In a development that reflects the expansion of the effects of war beyond military borders, global energy markets are witnessing unprecedented turmoil. LNG, which was considered a “safety valve” for the global economy, has turned into a direct arena of conflict.

According to a report published in the Wall Street Journal, Iranian strikes caused damage to the Ras Laffan facility in Qatar, which is among the largest liquefied natural gas production terminals in the world. As a result, the facility lost about 17% of its production capacity, with restoration expected to take up to 5 years, in addition to a delay in the Gulf state’s major expansion plans.

In a move that reflects the severity of the crisis, Qatar Energy declared “force majeure” on a number of gas supply contracts, which included customers in China, South Korea, Italy and Belgium, clearly indicating disruption to global supply chains.

At the same time, the Strait of Hormuz, through which nearly a fifth of global liquefied natural gas trade passes, is witnessing a state of near complete paralysis. This has led to a decline in market confidence in supplies coming from the Gulf, and increased fears of a long-term crisis.

The report explains that the effects of this crisis may be deeper than those affecting the oil market, due to the lack of a global strategic gas reserve that can be relied upon in emergency situations, unlike what is available in the oil market. In addition, gas liquefaction facilities are complex engineering projects that take years to build and years longer to repair.

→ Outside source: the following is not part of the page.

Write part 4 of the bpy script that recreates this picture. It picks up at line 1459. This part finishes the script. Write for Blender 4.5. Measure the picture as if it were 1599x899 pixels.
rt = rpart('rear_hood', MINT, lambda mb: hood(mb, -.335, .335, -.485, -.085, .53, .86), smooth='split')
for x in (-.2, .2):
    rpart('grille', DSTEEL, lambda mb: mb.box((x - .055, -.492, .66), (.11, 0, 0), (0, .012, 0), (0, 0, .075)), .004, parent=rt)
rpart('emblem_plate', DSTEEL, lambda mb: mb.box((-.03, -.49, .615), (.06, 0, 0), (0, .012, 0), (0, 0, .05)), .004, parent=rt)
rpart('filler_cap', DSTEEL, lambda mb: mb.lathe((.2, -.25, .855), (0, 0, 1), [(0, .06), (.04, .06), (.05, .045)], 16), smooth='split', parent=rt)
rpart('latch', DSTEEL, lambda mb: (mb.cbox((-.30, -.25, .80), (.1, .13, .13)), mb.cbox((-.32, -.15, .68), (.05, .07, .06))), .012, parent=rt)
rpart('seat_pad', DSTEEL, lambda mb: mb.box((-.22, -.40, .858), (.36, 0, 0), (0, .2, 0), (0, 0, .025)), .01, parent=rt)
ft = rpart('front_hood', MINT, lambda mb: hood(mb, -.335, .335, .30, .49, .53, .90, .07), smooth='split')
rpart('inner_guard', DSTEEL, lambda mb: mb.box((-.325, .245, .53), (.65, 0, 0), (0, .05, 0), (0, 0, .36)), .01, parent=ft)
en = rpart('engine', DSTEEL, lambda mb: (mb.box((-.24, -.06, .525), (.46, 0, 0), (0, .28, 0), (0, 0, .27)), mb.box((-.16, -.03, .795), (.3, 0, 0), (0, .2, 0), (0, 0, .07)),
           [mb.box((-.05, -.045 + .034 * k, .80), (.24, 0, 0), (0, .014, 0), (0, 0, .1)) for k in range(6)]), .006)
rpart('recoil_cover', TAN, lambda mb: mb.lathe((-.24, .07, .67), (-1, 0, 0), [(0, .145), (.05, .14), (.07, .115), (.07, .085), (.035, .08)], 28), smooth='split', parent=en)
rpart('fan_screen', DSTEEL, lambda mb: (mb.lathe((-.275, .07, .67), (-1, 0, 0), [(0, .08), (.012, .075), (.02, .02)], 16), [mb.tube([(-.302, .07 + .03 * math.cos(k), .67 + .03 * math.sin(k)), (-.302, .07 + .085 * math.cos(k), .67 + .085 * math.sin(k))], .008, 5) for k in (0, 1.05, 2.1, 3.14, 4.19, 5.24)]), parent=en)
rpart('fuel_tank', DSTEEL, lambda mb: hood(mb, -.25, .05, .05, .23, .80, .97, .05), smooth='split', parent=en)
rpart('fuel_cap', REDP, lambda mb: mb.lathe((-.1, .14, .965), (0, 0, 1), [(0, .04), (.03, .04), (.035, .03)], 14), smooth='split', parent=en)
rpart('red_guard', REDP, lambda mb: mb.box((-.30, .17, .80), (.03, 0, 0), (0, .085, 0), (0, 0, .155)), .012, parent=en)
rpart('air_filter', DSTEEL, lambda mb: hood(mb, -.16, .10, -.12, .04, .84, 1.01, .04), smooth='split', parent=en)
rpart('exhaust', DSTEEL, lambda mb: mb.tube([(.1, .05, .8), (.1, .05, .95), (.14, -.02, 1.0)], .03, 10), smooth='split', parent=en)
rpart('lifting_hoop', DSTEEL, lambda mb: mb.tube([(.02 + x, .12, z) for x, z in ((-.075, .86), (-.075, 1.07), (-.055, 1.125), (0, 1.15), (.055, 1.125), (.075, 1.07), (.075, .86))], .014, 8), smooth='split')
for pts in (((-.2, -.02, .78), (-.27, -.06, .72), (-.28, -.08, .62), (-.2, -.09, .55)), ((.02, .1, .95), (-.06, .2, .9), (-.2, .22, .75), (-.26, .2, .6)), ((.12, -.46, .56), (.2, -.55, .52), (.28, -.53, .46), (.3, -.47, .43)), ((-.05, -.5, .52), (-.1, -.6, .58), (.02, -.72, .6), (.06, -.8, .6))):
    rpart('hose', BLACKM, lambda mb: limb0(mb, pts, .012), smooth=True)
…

In this regard, Adi Imsirovic, a former energy trading official and lecturer at Oxford University, said: “Even if the war ended overnight, the gas market would take much longer to return to normal compared to oil… The ripple effects are huge.”

Estimates warn that the gas crisis could push rich countries into a new wave of inflation, while developing countries may be forced to ration energy consumption and close factories, which also threatens global agricultural production due to the dependence of fertilizers on gas, in addition to a potential impact on the semiconductor industry due to helium shortages.

In light of this situation, the gas market has begun to turn into a global auction arena, as gas tankers change their routes in search of higher prices, with competition intensifying between Europe and Asia for alternative supplies from the United States and Australia.

Kpler data shows that 11 gas tankers en route to Europe have changed their route to Asia since March 3, while the “La Seine” tanker changed its destination during the trip from France to Asia due to the difference in prices.

Asia is particularly affected by this crisis, as China is the largest importer of Qatari gas, with a share of nearly a quarter, while India imports about 10%. As for developing countries on the continent, they face the risk of exiting the market as a result of rising prices, as Pakistan warned that its imports would run out by mid-April, with spot prices rising to about $24 per million thermal units, compared to $9 in Qatari contracts.

Bangladesh has also been forced to reduce the use of air conditioners and close universities due to supply shortages.

In addition to the current crisis, a future crisis looms on the horizon, as plans to expand Qatar’s “North” field were likely to flood the markets with new supplies starting this year, but the current damage may delay these projects for up to a year, while repairing the Ras Laffan facility may take up to 5 years.

According to Eurasia Group estimates, “The global gas market, which was expected to witness a surplus and falling prices, is now heading towards a shortage and a sharp rise in prices.”

Although the United States, as the largest exporter of liquefied natural gas, may benefit from this crisis, it will take years to expand its export capabilities, while officials warn that high prices may lead to a decline in demand and a global economic slowdown.

The report indicates that the nature of the liquefied gas infrastructure makes it more sensitive compared to oil, as any damage, even if minor, may lead to a major disruption that is difficult to repair quickly, given the complexity of the processes and technologies used.

In conclusion, these developments reveal that the war in Iran is no longer just a military confrontation, but has turned into a global energy crisis that threatens to reshape the balance of markets, amid fears that the world is entering a long period of instability in gas supplies and prices.